- **Given task**:
Repeat exactly what appears from the opening line of the listing to the line with "rb=empty('dark_brick_building'); m=MB(); XR=2.34", inclusive.

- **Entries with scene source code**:
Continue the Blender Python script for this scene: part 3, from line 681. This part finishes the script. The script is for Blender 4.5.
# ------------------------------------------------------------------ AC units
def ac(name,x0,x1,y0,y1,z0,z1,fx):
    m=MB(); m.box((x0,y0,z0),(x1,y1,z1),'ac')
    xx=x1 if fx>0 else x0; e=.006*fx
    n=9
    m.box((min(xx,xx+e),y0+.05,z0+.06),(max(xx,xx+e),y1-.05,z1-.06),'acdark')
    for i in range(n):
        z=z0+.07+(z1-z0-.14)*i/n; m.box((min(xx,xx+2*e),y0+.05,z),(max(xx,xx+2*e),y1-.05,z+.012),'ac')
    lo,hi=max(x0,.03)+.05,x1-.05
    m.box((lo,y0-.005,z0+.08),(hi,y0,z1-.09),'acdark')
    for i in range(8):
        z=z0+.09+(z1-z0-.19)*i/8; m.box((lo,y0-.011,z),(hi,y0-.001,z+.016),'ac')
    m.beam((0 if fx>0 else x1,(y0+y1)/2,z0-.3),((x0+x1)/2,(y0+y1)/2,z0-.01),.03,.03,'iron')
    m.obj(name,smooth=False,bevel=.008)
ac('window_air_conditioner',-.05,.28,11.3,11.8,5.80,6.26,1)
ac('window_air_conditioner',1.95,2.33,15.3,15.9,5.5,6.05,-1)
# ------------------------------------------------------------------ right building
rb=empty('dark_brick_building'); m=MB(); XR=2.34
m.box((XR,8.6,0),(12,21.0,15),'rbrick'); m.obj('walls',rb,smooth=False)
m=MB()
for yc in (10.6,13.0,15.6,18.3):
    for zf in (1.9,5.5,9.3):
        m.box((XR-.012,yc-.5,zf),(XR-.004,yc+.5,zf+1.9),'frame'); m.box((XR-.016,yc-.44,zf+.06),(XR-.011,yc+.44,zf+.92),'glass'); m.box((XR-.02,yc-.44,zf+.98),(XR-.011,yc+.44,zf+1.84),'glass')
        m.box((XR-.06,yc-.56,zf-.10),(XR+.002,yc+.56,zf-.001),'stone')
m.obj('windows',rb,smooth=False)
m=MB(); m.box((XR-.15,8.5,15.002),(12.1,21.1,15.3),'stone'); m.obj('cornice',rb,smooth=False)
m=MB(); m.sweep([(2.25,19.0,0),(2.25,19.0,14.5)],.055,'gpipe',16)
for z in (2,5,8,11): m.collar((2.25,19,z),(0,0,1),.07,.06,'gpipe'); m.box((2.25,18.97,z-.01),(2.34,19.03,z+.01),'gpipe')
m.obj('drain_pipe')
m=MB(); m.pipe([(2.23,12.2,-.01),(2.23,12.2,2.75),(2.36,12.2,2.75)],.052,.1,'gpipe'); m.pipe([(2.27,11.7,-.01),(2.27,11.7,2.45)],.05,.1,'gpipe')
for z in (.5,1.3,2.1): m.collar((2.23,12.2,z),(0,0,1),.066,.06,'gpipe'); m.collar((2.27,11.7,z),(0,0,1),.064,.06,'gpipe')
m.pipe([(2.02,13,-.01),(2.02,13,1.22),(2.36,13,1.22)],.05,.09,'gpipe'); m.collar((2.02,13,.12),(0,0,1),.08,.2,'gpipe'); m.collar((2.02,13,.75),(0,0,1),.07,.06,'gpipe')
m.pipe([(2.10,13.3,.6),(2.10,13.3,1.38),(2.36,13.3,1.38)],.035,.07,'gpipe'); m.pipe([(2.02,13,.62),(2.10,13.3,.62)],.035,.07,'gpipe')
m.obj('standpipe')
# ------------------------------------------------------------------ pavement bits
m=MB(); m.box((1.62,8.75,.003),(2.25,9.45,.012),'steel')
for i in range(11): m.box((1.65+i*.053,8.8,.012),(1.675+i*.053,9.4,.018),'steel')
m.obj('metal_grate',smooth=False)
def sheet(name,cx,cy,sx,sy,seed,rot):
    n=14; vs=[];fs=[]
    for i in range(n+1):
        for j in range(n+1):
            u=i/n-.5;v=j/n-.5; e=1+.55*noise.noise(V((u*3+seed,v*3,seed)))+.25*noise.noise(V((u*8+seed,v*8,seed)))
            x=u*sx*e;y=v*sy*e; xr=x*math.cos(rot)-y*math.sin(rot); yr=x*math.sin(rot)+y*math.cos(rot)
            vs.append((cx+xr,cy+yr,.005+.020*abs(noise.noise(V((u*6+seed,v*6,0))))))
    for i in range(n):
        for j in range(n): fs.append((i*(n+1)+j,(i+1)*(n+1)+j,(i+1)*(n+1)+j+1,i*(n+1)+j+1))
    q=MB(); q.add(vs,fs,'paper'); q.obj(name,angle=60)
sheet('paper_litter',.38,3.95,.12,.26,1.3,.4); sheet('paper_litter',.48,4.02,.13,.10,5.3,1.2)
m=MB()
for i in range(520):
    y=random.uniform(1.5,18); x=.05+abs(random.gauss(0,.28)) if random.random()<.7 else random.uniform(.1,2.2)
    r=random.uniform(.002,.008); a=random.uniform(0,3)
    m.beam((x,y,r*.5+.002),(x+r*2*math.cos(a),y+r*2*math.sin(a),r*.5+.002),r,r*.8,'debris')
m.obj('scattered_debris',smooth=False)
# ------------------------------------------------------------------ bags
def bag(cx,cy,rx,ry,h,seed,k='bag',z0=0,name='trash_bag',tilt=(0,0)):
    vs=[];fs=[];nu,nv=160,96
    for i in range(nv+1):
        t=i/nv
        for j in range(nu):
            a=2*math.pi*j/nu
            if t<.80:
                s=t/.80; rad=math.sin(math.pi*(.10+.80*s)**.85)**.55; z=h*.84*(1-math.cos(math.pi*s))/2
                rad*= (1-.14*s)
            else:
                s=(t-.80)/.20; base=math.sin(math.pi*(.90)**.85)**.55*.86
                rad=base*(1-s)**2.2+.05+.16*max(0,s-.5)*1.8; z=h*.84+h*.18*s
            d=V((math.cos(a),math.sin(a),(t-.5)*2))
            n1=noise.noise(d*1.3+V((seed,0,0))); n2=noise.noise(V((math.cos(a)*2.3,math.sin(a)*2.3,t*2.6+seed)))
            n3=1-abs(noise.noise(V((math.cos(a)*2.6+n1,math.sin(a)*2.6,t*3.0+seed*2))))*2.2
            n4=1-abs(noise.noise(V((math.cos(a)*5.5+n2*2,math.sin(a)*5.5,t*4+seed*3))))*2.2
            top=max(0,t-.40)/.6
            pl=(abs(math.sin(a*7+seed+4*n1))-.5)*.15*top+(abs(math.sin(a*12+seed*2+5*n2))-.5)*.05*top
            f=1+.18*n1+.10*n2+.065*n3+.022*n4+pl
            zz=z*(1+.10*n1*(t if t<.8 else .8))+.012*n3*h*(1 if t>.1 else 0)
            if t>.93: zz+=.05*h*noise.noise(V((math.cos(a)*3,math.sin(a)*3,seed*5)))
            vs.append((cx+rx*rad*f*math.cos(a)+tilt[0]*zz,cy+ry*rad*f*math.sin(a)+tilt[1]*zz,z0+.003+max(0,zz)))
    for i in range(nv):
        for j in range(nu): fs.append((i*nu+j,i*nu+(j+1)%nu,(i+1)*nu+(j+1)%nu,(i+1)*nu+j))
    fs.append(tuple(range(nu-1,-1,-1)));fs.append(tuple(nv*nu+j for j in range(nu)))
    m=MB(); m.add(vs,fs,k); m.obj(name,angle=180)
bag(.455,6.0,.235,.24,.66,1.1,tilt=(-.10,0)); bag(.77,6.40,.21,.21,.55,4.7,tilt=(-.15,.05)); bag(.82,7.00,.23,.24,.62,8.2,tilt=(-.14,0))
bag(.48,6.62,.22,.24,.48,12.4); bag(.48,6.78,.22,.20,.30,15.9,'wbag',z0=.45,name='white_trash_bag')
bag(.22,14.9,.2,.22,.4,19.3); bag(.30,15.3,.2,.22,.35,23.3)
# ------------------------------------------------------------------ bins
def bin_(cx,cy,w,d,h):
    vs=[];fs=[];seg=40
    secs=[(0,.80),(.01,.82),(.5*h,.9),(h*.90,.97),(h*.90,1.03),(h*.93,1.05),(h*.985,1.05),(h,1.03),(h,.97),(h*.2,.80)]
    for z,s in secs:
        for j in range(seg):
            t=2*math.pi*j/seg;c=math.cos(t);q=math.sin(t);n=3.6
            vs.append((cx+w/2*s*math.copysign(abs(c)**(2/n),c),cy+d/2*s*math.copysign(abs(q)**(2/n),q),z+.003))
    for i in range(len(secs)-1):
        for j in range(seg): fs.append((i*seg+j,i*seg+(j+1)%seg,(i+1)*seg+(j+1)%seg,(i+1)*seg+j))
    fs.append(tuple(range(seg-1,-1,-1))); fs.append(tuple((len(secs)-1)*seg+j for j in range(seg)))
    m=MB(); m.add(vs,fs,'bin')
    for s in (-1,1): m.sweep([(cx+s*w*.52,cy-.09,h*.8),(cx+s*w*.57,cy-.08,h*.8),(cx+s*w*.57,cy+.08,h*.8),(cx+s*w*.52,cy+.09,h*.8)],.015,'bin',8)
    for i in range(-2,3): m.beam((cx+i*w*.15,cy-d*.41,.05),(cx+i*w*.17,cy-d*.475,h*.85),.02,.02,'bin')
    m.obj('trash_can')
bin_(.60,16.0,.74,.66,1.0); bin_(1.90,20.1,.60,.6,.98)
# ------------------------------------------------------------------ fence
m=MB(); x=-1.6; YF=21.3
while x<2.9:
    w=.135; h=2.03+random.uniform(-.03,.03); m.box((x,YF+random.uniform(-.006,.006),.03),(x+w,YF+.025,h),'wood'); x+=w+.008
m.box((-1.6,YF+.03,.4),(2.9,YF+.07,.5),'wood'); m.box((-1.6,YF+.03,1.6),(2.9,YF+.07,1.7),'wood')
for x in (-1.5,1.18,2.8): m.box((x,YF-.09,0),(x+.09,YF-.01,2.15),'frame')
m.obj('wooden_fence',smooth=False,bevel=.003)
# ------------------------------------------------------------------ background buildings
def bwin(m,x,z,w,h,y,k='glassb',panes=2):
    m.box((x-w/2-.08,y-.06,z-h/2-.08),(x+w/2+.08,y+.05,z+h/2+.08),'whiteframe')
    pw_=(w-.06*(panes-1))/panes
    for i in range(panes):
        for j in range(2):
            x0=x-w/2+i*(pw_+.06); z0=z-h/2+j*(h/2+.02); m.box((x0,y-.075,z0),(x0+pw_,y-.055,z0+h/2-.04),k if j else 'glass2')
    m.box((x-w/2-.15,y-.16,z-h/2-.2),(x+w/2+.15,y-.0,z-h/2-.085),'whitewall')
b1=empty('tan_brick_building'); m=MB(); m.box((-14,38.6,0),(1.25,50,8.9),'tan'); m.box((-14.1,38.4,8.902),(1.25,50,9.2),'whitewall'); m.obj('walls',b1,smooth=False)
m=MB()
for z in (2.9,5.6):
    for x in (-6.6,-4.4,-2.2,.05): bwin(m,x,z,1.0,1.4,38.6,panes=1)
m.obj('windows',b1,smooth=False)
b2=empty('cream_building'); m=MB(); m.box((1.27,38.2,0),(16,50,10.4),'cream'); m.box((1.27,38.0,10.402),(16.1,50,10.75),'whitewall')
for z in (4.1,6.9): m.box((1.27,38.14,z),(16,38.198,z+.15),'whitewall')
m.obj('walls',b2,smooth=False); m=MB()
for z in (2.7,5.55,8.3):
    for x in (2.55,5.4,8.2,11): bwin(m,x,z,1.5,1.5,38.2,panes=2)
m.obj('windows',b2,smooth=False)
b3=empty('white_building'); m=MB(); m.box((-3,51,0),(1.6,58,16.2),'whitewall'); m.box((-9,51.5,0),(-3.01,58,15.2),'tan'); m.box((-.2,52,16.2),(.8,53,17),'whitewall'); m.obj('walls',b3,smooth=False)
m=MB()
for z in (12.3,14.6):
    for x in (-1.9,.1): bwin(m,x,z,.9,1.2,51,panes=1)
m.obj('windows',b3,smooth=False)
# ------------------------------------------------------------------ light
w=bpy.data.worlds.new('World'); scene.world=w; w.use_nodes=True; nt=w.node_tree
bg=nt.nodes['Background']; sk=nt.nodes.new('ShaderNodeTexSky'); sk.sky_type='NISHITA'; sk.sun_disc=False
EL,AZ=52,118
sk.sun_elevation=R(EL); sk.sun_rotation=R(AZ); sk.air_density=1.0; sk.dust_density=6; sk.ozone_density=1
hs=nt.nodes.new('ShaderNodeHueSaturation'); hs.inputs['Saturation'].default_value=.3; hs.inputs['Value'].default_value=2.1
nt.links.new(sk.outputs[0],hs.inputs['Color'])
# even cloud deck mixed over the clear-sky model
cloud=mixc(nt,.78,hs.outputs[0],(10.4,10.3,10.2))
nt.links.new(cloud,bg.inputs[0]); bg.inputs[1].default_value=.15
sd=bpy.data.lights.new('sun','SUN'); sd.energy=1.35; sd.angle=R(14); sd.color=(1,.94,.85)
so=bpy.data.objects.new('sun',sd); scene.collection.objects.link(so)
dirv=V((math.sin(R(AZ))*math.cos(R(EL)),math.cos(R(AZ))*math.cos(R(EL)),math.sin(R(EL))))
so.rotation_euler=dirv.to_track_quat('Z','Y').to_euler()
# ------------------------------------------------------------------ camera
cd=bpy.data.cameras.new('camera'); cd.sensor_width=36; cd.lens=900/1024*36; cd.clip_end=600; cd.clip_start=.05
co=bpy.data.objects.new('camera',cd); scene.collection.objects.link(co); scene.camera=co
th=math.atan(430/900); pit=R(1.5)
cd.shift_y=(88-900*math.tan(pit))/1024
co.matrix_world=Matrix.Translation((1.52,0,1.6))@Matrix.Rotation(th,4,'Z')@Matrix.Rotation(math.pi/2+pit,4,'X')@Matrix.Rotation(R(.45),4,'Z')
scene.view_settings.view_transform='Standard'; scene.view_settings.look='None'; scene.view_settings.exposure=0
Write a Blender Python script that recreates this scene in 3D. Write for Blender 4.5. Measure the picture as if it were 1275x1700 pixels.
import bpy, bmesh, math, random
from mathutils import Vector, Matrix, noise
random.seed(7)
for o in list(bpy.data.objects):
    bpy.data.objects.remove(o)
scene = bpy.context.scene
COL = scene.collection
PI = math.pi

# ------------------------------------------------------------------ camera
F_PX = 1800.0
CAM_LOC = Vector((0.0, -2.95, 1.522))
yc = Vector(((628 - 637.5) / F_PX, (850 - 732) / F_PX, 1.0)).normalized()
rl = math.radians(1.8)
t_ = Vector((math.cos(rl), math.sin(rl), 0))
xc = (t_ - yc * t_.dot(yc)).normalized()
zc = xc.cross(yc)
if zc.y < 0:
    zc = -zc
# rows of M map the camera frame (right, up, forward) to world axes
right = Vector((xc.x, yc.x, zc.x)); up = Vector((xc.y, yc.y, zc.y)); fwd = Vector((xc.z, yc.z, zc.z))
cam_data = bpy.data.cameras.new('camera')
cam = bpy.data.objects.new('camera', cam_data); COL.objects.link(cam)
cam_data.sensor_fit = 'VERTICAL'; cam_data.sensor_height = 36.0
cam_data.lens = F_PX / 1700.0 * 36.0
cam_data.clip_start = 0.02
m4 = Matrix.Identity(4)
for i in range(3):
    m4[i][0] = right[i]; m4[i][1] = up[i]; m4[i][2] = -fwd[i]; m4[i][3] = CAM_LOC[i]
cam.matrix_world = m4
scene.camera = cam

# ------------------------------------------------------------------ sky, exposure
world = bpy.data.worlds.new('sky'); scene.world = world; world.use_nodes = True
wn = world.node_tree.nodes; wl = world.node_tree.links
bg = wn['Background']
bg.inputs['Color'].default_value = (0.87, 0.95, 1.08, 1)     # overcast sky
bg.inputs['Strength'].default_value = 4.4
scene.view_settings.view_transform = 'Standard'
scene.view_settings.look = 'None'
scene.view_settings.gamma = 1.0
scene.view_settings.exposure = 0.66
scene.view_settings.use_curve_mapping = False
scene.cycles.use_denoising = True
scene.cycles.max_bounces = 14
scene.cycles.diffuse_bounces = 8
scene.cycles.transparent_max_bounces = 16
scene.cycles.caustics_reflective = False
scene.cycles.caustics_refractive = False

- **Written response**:
Continue the Blender Python script for this scene: part 3, from line 681. This part finishes the script. The script is for Blender 4.5.
# ------------------------------------------------------------------ AC units
def ac(name,x0,x1,y0,y1,z0,z1,fx):
    m=MB(); m.box((x0,y0,z0),(x1,y1,z1),'ac')
    xx=x1 if fx>0 else x0; e=.006*fx
    n=9
    m.box((min(xx,xx+e),y0+.05,z0+.06),(max(xx,xx+e),y1-.05,z1-.06),'acdark')
    for i in range(n):
        z=z0+.07+(z1-z0-.14)*i/n; m.box((min(xx,xx+2*e),y0+.05,z),(max(xx,xx+2*e),y1-.05,z+.012),'ac')
    lo,hi=max(x0,.03)+.05,x1-.05
    m.box((lo,y0-.005,z0+.08),(hi,y0,z1-.09),'acdark')
    for i in range(8):
        z=z0+.09+(z1-z0-.19)*i/8; m.box((lo,y0-.011,z),(hi,y0-.001,z+.016),'ac')
    m.beam((0 if fx>0 else x1,(y0+y1)/2,z0-.3),((x0+x1)/2,(y0+y1)/2,z0-.01),.03,.03,'iron')
    m.obj(name,smooth=False,bevel=.008)
ac('window_air_conditioner',-.05,.28,11.3,11.8,5.80,6.26,1)
ac('window_air_conditioner',1.95,2.33,15.3,15.9,5.5,6.05,-1)
# ------------------------------------------------------------------ right building
rb=empty('dark_brick_building'); m=MB(); XR=2.34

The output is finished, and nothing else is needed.